• [Exercise aim]: Go through the data below. List every line that holds the word "bottom".

• [Dataset extract]:
start
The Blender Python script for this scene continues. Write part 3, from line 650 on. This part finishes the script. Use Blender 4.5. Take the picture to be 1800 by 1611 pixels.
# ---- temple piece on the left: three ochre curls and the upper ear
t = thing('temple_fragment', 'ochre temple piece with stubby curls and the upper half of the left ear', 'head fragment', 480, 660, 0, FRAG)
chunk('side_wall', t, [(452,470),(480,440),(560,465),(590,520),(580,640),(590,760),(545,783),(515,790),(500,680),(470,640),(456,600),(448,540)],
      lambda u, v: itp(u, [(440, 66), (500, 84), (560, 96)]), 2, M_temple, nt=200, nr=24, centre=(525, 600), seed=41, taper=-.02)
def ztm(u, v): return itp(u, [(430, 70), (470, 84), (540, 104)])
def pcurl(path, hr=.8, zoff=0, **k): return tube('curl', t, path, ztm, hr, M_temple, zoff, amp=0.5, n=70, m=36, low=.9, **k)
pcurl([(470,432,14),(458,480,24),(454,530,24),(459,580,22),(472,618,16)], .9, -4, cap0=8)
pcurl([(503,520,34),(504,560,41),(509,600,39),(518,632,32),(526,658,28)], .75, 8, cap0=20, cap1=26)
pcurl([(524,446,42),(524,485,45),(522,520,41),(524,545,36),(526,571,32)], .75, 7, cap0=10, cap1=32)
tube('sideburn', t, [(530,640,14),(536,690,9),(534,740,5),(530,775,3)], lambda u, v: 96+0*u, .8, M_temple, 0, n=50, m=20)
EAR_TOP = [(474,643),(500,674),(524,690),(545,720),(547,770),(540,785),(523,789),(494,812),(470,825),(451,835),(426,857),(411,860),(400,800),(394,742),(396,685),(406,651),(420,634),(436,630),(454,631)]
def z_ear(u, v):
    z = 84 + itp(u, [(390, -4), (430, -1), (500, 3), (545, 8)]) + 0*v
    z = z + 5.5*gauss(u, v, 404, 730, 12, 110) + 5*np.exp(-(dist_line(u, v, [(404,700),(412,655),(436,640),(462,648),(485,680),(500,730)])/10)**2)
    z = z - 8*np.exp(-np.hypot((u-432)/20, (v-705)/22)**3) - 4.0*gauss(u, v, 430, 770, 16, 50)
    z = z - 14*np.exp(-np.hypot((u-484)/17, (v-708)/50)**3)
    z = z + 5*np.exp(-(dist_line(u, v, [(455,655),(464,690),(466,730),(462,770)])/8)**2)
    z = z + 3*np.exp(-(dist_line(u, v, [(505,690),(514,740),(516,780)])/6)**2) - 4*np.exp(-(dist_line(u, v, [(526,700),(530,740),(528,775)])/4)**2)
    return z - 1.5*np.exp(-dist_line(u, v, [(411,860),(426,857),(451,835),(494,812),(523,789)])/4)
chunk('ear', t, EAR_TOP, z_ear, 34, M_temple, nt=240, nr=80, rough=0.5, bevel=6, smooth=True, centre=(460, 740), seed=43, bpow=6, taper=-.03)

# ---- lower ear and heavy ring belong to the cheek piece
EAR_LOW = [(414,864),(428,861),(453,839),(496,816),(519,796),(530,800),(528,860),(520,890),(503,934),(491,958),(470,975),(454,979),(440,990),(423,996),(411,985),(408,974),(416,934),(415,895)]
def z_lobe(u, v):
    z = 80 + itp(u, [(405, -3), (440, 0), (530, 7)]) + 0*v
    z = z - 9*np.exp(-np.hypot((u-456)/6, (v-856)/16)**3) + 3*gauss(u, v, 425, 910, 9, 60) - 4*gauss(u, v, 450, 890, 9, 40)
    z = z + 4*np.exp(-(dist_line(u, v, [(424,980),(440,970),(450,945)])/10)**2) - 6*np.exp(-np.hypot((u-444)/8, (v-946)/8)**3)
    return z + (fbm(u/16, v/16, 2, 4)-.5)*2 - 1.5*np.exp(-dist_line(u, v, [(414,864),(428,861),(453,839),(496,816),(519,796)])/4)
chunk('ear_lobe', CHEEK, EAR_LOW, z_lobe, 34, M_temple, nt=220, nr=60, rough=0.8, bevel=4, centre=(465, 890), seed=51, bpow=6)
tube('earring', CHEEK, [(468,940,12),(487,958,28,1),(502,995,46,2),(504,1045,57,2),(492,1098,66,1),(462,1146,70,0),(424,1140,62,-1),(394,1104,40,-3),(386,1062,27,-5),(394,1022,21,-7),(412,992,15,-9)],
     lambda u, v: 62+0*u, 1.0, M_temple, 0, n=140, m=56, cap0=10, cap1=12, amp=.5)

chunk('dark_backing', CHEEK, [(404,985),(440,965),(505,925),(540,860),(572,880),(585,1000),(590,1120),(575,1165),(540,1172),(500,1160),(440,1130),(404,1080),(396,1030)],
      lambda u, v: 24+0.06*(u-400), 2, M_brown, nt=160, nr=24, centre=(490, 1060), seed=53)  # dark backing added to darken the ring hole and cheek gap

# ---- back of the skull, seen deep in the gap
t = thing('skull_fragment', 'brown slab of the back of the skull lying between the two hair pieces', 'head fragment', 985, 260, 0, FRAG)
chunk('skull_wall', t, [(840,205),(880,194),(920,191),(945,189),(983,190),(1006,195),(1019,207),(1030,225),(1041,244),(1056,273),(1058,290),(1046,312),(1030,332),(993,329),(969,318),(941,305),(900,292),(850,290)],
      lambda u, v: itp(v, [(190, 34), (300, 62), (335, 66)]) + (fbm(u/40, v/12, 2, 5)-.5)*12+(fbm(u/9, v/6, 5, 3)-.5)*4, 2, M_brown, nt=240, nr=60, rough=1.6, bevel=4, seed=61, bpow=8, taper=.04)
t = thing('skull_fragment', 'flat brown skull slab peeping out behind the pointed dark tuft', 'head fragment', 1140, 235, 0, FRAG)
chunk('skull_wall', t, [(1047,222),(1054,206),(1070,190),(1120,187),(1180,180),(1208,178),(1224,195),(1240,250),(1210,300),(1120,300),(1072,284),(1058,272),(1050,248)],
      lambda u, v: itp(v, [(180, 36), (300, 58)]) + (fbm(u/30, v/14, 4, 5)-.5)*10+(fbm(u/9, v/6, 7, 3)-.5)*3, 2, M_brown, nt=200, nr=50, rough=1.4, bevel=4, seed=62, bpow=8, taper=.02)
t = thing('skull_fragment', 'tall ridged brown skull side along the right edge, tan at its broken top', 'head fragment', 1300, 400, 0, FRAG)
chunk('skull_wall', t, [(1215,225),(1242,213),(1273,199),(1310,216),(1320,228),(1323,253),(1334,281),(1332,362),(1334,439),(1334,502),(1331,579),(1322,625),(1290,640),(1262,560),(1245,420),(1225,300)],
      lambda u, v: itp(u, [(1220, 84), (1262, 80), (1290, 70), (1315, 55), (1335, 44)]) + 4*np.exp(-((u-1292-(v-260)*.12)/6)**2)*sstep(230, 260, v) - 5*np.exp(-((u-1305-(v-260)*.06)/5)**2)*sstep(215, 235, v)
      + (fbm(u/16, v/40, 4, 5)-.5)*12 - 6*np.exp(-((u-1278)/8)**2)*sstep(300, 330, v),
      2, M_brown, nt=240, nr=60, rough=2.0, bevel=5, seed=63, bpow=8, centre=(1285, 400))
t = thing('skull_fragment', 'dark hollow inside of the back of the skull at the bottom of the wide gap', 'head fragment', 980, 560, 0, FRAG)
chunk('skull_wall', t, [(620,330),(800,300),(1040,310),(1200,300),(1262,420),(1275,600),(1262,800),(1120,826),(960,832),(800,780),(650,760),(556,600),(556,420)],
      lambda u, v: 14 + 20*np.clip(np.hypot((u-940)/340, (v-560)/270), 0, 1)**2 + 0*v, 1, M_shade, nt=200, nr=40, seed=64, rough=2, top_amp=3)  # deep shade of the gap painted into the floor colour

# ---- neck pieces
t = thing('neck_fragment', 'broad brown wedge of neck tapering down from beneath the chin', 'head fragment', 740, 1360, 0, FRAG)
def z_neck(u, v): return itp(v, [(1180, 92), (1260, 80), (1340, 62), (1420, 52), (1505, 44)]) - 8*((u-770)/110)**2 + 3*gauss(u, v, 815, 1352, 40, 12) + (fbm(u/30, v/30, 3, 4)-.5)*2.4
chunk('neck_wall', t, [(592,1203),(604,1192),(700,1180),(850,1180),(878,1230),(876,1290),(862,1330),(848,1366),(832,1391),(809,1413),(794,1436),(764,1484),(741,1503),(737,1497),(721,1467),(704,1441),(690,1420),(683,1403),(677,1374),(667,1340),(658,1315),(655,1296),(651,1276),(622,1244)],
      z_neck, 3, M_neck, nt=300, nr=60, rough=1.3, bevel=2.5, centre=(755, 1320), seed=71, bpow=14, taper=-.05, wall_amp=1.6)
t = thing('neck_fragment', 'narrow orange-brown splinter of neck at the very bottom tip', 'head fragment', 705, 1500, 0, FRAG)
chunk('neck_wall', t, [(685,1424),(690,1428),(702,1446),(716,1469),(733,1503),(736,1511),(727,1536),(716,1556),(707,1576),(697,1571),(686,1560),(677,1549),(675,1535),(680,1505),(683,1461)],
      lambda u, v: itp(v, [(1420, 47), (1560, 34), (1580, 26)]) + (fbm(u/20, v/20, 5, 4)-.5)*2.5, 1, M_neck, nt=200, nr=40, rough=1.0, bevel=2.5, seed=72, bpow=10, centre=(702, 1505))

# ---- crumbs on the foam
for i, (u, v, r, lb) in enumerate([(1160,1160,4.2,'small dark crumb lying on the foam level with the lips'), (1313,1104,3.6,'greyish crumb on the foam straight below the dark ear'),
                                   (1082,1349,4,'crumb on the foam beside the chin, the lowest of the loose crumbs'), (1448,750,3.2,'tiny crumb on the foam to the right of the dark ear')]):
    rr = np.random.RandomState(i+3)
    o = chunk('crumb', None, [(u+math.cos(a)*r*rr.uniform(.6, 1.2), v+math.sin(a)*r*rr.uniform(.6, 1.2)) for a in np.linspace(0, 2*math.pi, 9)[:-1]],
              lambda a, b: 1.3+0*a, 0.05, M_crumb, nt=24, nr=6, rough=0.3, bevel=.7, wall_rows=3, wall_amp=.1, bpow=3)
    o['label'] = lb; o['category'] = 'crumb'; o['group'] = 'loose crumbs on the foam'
end
• [Output for this exercise]:
t = thing('skull_fragment', 'dark hollow inside of the back of the skull at the bottom of the wide gap', 'head fragment', 980, 560, 0, FRAG)
t = thing('neck_fragment', 'narrow orange-brown splinter of neck at the very bottom tip', 'head fragment', 705, 1500, 0, FRAG)